*** Data listing

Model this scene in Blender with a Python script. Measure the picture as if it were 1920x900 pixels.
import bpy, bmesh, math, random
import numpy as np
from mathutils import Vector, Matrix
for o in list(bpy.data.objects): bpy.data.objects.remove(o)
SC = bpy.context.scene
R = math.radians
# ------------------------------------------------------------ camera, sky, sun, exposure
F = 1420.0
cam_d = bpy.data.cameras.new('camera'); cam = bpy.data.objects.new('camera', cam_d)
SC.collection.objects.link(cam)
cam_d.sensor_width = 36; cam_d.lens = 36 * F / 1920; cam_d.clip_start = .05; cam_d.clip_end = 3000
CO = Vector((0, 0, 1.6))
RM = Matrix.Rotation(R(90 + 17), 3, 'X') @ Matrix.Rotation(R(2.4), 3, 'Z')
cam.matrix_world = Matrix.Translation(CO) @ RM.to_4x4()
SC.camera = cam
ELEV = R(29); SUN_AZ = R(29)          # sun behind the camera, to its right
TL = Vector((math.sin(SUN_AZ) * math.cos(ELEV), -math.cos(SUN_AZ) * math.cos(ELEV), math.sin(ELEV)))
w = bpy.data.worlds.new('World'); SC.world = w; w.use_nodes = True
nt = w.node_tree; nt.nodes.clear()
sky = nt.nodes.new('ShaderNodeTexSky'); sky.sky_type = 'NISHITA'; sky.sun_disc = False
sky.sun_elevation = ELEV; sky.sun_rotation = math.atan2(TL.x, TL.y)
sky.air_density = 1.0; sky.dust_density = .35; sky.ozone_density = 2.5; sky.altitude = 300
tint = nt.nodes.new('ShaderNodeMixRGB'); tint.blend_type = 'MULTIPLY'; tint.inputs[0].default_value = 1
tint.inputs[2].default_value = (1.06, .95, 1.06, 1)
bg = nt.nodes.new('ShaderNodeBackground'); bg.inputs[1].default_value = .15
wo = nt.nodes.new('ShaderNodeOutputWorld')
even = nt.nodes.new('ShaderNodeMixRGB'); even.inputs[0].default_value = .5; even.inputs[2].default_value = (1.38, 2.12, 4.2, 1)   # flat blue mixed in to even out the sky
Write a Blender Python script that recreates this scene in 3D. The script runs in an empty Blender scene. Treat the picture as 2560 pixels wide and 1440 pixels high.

******

Given task:
Reproduce the complete set of lines precisely as supplied.

Complete answer:
Model this scene in Blender with a Python script. Measure the picture as if it were 1920x900 pixels.
import bpy, bmesh, math, random
import numpy as np
from mathutils import Vector, Matrix
for o in list(bpy.data.objects): bpy.data.objects.remove(o)
SC = bpy.context.scene
R = math.radians
# ------------------------------------------------------------ camera, sky, sun, exposure
F = 1420.0
cam_d = bpy.data.cameras.new('camera'); cam = bpy.data.objects.new('camera', cam_d)
SC.collection.objects.link(cam)
cam_d.sensor_width = 36; cam_d.lens = 36 * F / 1920; cam_d.clip_start = .05; cam_d.clip_end = 3000
CO = Vector((0, 0, 1.6))
RM = Matrix.Rotation(R(90 + 17), 3, 'X') @ Matrix.Rotation(R(2.4), 3, 'Z')
cam.matrix_world = Matrix.Translation(CO) @ RM.to_4x4()
SC.camera = cam
ELEV = R(29); SUN_AZ = R(29)          # sun behind the camera, to its right
TL = Vector((math.sin(SUN_AZ) * math.cos(ELEV), -math.cos(SUN_AZ) * math.cos(ELEV), math.sin(ELEV)))
w = bpy.data.worlds.new('World'); SC.world = w; w.use_nodes = True
nt = w.node_tree; nt.nodes.clear()
sky = nt.nodes.new('ShaderNodeTexSky'); sky.sky_type = 'NISHITA'; sky.sun_disc = False
sky.sun_elevation = ELEV; sky.sun_rotation = math.atan2(TL.x, TL.y)
sky.air_density = 1.0; sky.dust_density = .35; sky.ozone_density = 2.5; sky.altitude = 300
tint = nt.nodes.new('ShaderNodeMixRGB'); tint.blend_type = 'MULTIPLY'; tint.inputs[0].default_value = 1
tint.inputs[2].default_value = (1.06, .95, 1.06, 1)
bg = nt.nodes.new('ShaderNodeBackground'); bg.inputs[1].default_value = .15
wo = nt.nodes.new('ShaderNodeOutputWorld')
even = nt.nodes.new('ShaderNodeMixRGB'); even.inputs[0].default_value = .5; even.inputs[2].default_value = (1.38, 2.12, 4.2, 1)   # flat blue mixed in to even out the sky
Write a Blender Python script that recreates this scene in 3D. The script runs in an empty Blender scene. Treat the picture as 2560 pixels wide and 1440 pixels high.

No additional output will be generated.